Holacratie, cela désigne un gouvernement complet, entier, organique, qui considère que les personnes et les communautés s’insèrent dans des communautés de plus en plus vastes, qui ne sont pas seulement la somme des personnes ou communautés qui la composent, mais sont encore plus. Le gouvernement se répartit intelligemment à tous les échelons : c’est l’idée ancienne du gouvernement mixte, à la fois démocratique, aristocratique et monarchique qui était vu comme le meilleur régime ; et c’est aussi l’idée qu’il doit y avoir des échelons de décision à plusieurs niveaux, comme c’est davantage le cas en Suisse qu’en France. Et, en holacratie, l’on passe beaucoup de temps à discuter qui est responsable de quoi, qui a pouvoir sur quoi. On travaille à la gouvernance. Ce que l’on fait peu aujourd’hui en démocratie. L’on connaissait jusque là le pouvoir exécutif, le pouvoir judiciaire et le pouvoir législatif. Il est important d’ajouter le pouvoir de gouvernance qui est celui de décider qui a autorité sur quoi. On en parle peu aujourd’hui, car le Parlement et les quelques élus nationaux prétendent avoir autorité sur tout.

Comme le rappelle la démocratie, le pouvoir vient du peuple. De fait, en politique, le pouvoir vient de la nature humaine que nous avons tous en partage. Et l’enseignement social chrétien nous rappelle que ce pouvoir remonte dans les échelons des représentants par subsidiarité : l’exercice du pouvoir doit rester au plus proche du peuple, et ne remonter que quand l’échelon inférieur fait défaut et pour les exigences du bien commun. Par exemple, le Royaume dont nous avons parlé plus haut ne doit pas usurper le pouvoir de la République qui a autorité sur tous ce qui ne touche pas aux lois fondamentales, aux choses immuables à l’échelle d’un pays.

Que le pouvoir vienne du peuple en politique est une différence avec le pouvoir spirituel qui vient de la nature divine et non de la nature humaine : il vient de Dieu, par ses représentants pour une part, et par sa présence en chacun de nous pour une autre part.

Pour un pays comme la France, pour que le pouvoir reste au plus proche du peuple, nous suggérerions que les divers foyers d’un même quartier ou village siègent en assemblée pour leur propre gestion, et élisent des représentants pour leur ville ou canton. Ceux-ci, avec tous les autres représentants siégeront dans une assemblée avec un pouvoir législatif et de gouvernance.

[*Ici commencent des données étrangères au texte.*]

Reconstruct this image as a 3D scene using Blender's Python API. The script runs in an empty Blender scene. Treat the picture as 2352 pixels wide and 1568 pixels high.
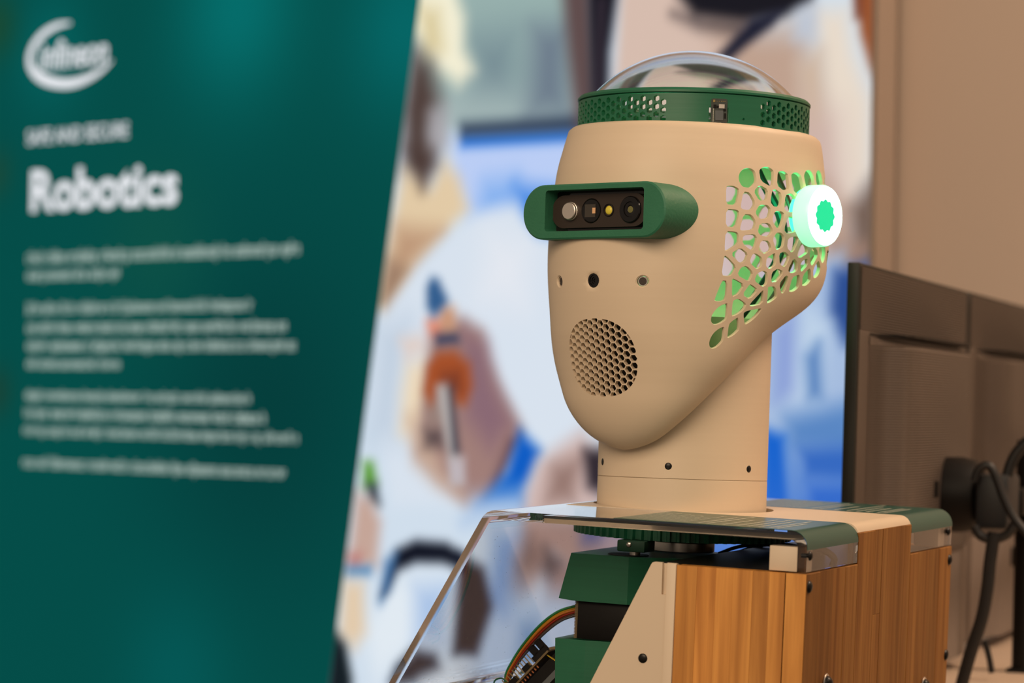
import bpy, bmesh, math, random
import numpy as np
from mathutils import Vector, Matrix
from mathutils.geometry import delaunay_2d_cdt, tessellate_polygon

scene = bpy.context.scene
COL = scene.collection

# ------------------------------------------------------------------ measured constants
CAM_Z = 1.32
CAM_AXES = [[0.99955, 0.029987, 0.0], [-0.000507, 0.016892, 0.999857], [0.029982, -0.999408, 0.0169]]
TORSO_O = [0.21595, 2.13905, 1.19615]
TORSO_R = [[0.921422, 0.388338, 0.013217], [-0.388053, 0.921422, -0.019891], [-0.019903, 0.0132, 0.999715]]
NECK_O = [0.13924, 2.38852, 1.23244]
HEAD_R = [[0.751603, 0.659609, 0.002996], [-0.659578, 0.751503, 0.014146], [0.007079, -0.012608, 0.999895]]
WALL_O = [-0.62584, 5.19957, 1.38911]
WALL_R = [[0.721431, 0.692339, -0.014289], [-0.692376, 0.721531, 0.00297], [0.012366, 0.00775, 0.999894]]
SLANT = [[0.648, 0.543], [0.476, -0.48]]
PRINT_RIGHT = 1.5494
BODY_LINES = [[-0.3679, 0.3772, 0.1436, 0.0159], [-0.3669, -0.097, 0.1123, 0.0143], [-0.365, 0.2654, 0.0523, 0.0143], [-0.3639, 0.345, 0.017, 0.0143], [-0.3629, 0.3748, -0.0157, 0.0143], [-0.3619, -0.0875, -0.0482, 0.0135], [-0.364, 0.2585, -0.1051, 0.0135], [-0.3656, 0.2945, -0.138, 0.0143], [-0.3685, 0.3798, -0.1694, 0.0135], [-0.3694, 0.3545, -0.2281, 0.0143]]
T_SAFE = [-0.3746, -0.0824, 0.3611, 0.0264]
T_ROBO = [-0.3605, 0.0569, 0.2398, 0.0741]
T_LOGO = [-0.3398, -0.1437, 0.4965, 0.051]
SWOOSH = [[-0.2524, 0.5755, 0.0023], [-0.2906, 0.5737, 0.0053], [-0.3289, 0.5631, 0.0068], [-0.3594, 0.543, 0.0076], [-0.3717, 0.5183, 0.0084], [-0.3606, 0.496, 0.0091], [-0.3302, 0.479, 0.0099], [-0.2848, 0.4682, 0.0091], [-0.2403, 0.4662, 0.0084], [-0.1965, 0.4728, 0.0068], [-0.1595, 0.4845, 0.0046], [-0.1303, 0.4996, 0.0015]]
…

Par ailleurs, des élus locaux (maires, etc) seront aussi élus pour le pouvoir exécutif.

Puis, ce schéma se reproduirait au niveau du département : il y aurait par secteur des élus pour la gestion courante qui éliraient parmi eux des représentants pour une assemblée départementale avec un pouvoir de gouvernance et un pouvoir législatif. Le pouvoir exécutif aurait aussi ses représentants : ce sont les préfets d’aujourd’hui.

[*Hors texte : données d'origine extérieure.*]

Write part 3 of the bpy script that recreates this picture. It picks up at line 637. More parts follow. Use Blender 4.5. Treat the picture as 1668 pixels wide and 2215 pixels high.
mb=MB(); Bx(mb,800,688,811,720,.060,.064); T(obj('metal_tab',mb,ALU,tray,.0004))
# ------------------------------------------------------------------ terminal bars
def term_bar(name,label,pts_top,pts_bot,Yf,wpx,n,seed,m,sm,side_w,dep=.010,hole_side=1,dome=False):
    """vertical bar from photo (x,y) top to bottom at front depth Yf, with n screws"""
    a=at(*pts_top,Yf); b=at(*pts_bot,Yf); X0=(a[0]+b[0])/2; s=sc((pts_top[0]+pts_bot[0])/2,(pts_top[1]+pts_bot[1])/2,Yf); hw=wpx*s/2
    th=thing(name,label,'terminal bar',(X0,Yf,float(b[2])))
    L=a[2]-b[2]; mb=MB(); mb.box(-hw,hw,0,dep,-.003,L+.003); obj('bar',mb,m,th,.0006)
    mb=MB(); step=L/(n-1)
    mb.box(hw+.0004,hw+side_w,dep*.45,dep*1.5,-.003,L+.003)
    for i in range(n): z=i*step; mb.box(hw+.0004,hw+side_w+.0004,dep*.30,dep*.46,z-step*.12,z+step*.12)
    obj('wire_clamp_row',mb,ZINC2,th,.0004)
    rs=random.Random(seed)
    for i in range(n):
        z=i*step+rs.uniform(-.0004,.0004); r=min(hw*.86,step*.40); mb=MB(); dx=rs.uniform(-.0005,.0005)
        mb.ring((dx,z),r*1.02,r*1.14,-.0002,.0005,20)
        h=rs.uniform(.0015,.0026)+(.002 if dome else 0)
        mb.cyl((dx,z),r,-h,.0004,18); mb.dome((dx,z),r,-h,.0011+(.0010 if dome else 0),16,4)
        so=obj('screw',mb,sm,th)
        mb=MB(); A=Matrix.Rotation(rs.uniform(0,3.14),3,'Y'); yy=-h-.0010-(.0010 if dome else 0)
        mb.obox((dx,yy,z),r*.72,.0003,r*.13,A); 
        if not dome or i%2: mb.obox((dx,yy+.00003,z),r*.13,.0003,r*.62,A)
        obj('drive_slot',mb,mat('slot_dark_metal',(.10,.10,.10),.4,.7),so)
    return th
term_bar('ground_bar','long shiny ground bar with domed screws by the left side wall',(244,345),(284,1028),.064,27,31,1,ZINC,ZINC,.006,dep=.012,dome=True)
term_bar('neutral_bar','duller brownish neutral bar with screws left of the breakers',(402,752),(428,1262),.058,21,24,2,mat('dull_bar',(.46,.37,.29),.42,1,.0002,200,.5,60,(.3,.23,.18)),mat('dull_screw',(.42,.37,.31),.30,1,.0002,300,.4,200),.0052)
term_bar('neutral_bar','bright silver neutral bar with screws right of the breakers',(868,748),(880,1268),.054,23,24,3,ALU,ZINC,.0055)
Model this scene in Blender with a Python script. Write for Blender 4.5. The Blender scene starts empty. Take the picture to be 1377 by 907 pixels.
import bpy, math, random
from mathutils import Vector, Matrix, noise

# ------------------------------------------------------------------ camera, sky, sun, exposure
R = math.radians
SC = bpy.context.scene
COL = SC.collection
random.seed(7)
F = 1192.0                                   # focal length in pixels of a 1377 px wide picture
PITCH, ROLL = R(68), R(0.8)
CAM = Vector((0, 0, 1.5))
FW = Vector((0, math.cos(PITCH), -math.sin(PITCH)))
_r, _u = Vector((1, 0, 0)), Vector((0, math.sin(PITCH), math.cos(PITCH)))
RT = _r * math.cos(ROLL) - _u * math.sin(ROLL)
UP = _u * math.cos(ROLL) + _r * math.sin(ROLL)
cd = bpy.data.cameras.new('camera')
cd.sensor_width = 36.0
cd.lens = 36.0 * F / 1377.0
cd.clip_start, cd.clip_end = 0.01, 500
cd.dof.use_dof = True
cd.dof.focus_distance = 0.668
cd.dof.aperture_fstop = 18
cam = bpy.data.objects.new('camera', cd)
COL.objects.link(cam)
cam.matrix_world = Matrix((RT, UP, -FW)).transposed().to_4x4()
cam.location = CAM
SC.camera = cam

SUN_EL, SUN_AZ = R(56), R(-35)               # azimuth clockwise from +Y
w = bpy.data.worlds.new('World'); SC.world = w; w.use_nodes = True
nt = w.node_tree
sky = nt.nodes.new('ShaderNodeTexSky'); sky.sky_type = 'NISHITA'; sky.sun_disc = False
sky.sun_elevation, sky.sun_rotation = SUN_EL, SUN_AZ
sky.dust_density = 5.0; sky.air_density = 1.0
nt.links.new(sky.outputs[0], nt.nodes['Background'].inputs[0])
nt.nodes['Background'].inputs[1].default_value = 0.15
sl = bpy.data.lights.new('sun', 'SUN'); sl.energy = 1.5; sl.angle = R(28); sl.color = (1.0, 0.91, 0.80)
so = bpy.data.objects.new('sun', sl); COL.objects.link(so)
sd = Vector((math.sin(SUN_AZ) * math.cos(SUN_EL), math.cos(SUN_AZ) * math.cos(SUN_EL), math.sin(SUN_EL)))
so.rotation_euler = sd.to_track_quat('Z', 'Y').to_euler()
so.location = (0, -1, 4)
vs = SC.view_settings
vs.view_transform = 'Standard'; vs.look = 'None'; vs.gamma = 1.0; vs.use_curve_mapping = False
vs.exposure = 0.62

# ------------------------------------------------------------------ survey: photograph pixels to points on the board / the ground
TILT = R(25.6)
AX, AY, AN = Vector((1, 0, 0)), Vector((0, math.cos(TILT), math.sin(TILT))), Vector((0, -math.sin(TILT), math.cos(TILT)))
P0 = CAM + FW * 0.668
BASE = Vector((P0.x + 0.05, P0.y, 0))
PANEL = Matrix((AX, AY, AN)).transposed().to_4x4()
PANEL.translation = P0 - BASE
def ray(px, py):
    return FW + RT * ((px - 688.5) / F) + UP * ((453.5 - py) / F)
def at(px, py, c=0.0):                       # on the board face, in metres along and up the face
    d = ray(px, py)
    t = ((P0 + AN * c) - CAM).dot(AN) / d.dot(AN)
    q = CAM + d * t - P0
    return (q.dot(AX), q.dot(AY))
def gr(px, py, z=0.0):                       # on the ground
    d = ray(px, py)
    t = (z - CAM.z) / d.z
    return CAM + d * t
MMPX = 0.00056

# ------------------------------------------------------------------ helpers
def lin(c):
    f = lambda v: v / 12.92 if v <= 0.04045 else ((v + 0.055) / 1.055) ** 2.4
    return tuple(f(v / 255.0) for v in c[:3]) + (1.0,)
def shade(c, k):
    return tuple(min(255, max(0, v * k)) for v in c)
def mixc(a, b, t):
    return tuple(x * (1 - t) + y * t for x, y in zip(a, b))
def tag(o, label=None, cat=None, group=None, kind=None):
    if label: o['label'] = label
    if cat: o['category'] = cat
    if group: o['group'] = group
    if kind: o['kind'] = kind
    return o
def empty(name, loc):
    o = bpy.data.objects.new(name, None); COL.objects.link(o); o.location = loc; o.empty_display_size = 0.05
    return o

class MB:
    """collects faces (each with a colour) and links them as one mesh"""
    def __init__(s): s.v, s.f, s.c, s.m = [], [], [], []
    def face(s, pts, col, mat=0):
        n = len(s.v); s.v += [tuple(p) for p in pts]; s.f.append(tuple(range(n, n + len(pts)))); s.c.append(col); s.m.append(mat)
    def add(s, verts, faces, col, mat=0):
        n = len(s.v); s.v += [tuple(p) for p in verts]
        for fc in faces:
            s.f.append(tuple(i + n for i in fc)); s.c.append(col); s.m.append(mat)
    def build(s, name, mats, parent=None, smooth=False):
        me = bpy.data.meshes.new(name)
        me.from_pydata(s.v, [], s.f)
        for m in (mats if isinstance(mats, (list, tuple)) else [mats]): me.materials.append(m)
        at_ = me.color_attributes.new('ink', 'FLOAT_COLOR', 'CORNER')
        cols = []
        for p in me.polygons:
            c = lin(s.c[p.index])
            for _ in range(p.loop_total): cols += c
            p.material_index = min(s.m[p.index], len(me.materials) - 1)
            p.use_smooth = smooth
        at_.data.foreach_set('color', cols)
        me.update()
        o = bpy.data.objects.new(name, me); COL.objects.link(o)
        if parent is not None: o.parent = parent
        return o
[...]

Et à une autre échelle, les régions auraient des élus pour la gestion courante qui éliraient parmi eux des représentants pour siéger dans une assemblée nationale au pouvoir législatif et de gouvernance. Et il y aurait un gouvernement national exécutif comme maintenant.

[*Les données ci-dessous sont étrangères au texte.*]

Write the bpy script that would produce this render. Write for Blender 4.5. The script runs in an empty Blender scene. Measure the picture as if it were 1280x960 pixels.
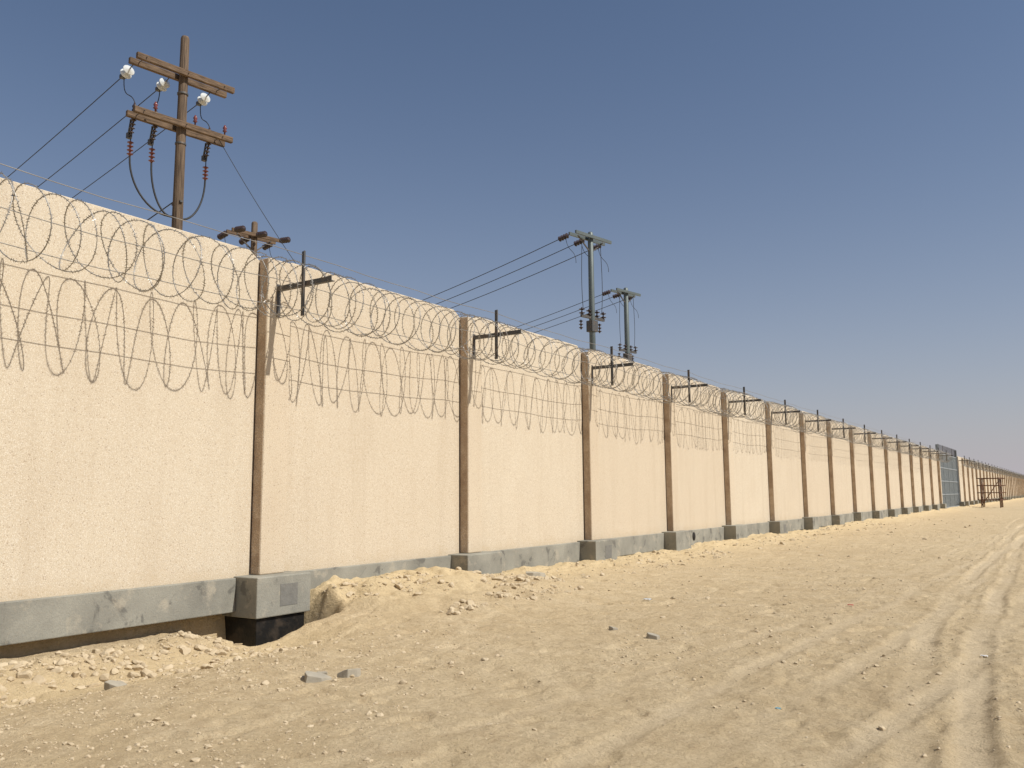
import bpy, math, random
import numpy as np
from mathutils import Vector, Matrix
random.seed(7); rng=np.random.default_rng(7)
scene=bpy.context.scene
R=math.radians

# ------------------------------------------------------------------ constants
CAMX=9.9; EYE=1.65; YAW=33.0; PITCH=7.34
S=5.0; Y0=8.38            # column spacing, first column near edge
TOP=5.24; CT=5.13; BT=.53          # panel top, column top, plinth top
SUN_EL=48.5; SUN_AZ=8.0   # azimuth from +x towards +y

def W(right,fwd):
    a=R(YAW)
    return (CAMX+right*math.cos(a)-fwd*math.sin(a), right*math.sin(a)+fwd*math.cos(a))
def horiz(deg):  # direction deg right of the camera heading
    a=R(deg-YAW); return Vector((math.sin(a),math.cos(a),0))

# ------------------------------------------------------------------ material helpers
class NT:
    def __init__(s,name,rough=.8,metal=0.0,spec=.3):
        s.m=bpy.data.materials.new(name); s.m.use_nodes=True
        s.t=s.m.node_tree; s.b=s.t.nodes['Principled BSDF']
        s.b.inputs['Roughness'].default_value=rough
        s.b.inputs['Metallic'].default_value=metal
        s.b.inputs['Specular IOR Level'].default_value=spec
        s.co=s.t.nodes.new('ShaderNodeTexCoord').outputs['Object']
    def n(s,typ,**k):
        x=s.t.nodes.new(typ)
        for a,v in k.items(): setattr(x,a,v)
        return x
    def l(s,a,b): s.t.links.new(a,b)
    def noise(s,scale,detail=4,rough=.55,vec=None,dist=0):
        x=s.n('ShaderNodeTexNoise'); x.inputs['Scale'].default_value=scale
        x.inputs['Detail'].default_value=detail; x.inputs['Roughness'].default_value=rough
        x.inputs['Distortion'].default_value=dist
        s.l(vec or s.co,x.inputs['Vector']); return x.outputs['Fac']
    def vor(s,scale,out='Distance',vec=None,feature='F1'):
        x=s.n('ShaderNodeTexVoronoi',feature=feature); x.inputs['Scale'].default_value=scale
        s.l(vec or s.co,x.inputs['Vector']); return x.outputs[out]
    def ramp(s,fac,pts):
        x=s.n('ShaderNodeValToRGB'); e=x.color_ramp.elements
        while len(e)<len(pts): e.new(.5)
        for i,(p,c) in enumerate(pts):
            e[i].position=p; e[i].color=(c,c,c,1) if not hasattr(c,'__len__') else (*c,1)
        s.l(fac,x.inputs['Fac']); return x.outputs['Color']
    def mix(s,fac,a,b,mode='MIX'):
        x=s.n('ShaderNodeMix',data_type='RGBA',blend_type=mode)
        for sock,v in ((x.inputs[0],fac),(x.inputs[6],a),(x.inputs[7],b)):
            if isinstance(v,(int,float)):
                sock.default_value=v if sock.type=='VALUE' else (v,v,v,1)
            elif isinstance(v,tuple): sock.default_value=(*v,1)
            else: s.l(v,sock)
        return x.outputs[2]
    def math(s,op,a,b=0):
        x=s.n('ShaderNodeMath',operation=op)
        for i,v in enumerate((a,b)):
            if isinstance(v,(int,float)): x.inputs[i].default_value=v
            else: s.l(v,x.inputs[i])
        return x.outputs[0]
    def mapping(s,scale):
        x=s.n('ShaderNodeMapping'); x.inputs['Scale'].default_value=scale
        s.l(s.co,x.inputs['Vector']); return x.outputs[0]
    def color(s,c):
        if isinstance(c,tuple): s.b.inputs['Base Color'].default_value=(*c,1)
        else: s.l(c,s.b.inputs['Base Color'])
    def bump(s,h,strength=.5,dist=.01,prev=None):
        x=s.n('ShaderNodeBump'); x.inputs['Strength'].default_value=strength
        x.inputs['Distance'].default_value=dist; s.l(h,x.inputs['Height'])
        if prev: s.l(prev,x.inputs['Normal'])
        s.l(x.outputs[0],s.b.inputs['Normal']); return x.outputs[0]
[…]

Les prises de décisions peuvent se faire en référendum, par les assemblées, ou par les élus.

Ce qui est intéressant, c’est que les représentants siégeant aux assemblées législatives et de gouvernance seraient aussi gestionnaires des entités plus petites, où il y a aussi des décisions d’ordre exécutif et de gouvernance. Cela contribuera à avoir une meilleur compréhension des choses quand les lois seraient établies. Et en dehors de cela, il ne sera pas permis de cumuler les mandats.

Ce qui est aussi intéressant, c’est que la vie holacratique s’apprend d’abord proche de chez soi, à l’échelon de son quartier, puis cela remonte progressivement, d’échelon en échelon : l’éducation citoyenne s’en trouve facilité, et l’exercice du pouvoir enrichi.

La méthode holacratique demande à faire des cercles et des sous-cercles dans diverses directions. Nous avons parlé jusque là de la direction principale des communautés de vie : ville, département, région, pays. Un système holacratique doit aussi considérer les cercles et sous-cercles des différents métiers et services au sein de la société. La question se pose de savoir comment faire participer ceux-ci au gouvernement pour ce qui les concerne. Le jeu républicain demande de constituer des corporations pour les faire participer aux décisions. C’est encore une fois une question de gouvernance : qui a pouvoir sur quoi.

Voilà la vision politique qui a surgi du jeu avec ma nièce. Un beau rêve pour demain. Ou plutôt pour après-demain… Car il n’y aura pas de salut pour le monde politique français, tant que la France ne se sera pas converti, tant qu’elle ne sera pas revenu au Christ. En dehors de cela, toute espérance politique ne serait qu’un leurre.